In Italy, young schoolteacher Phillipa Paccard (Cate Blanchett) sneaks into drug kingpin Vendice's office and plants a bomb in his trash, little knowing that the trash is about to be collected by the cleaning lady. The resulting explosion kills the lady, a father and his two children. When Phillipa is arrested and told this, she is aghast. She only intended to kill the kingpin, because his distribution of drugs has been killing her pupils, and killed her husband. She has asked the cabinieri to help, but no one has answered. So she took justice into her own hands.

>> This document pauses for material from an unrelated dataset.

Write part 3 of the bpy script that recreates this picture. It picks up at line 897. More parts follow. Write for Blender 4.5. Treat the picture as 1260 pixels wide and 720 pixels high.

A young Italian cabinieri, Filippo (Giovanni Ribisi), serves as a translator for Phillipa, and he is struck by her self-recrimination and sorrow. When her evidence is destroyed by a spy in the police, Philipo creates an elaborate escape plan, then helps her kill Vendice. From there, they escape into Tuscany, where their bond grows deeper. The soul mates live in what seems like a paradise, shaving their heads and wearing identical clothes. But Tuscany is not heaven, and they are still not safe.
Tom Tykwer gave the film its focus (lovers in jeopardy) and unearthly direction, but Krzysztof Kieslowski provided the heart and soul of it. In that sense, it is wholly his movie. Themes of guilt and redemption, love and salvation, punishment and forgiveness run deep in "Heaven.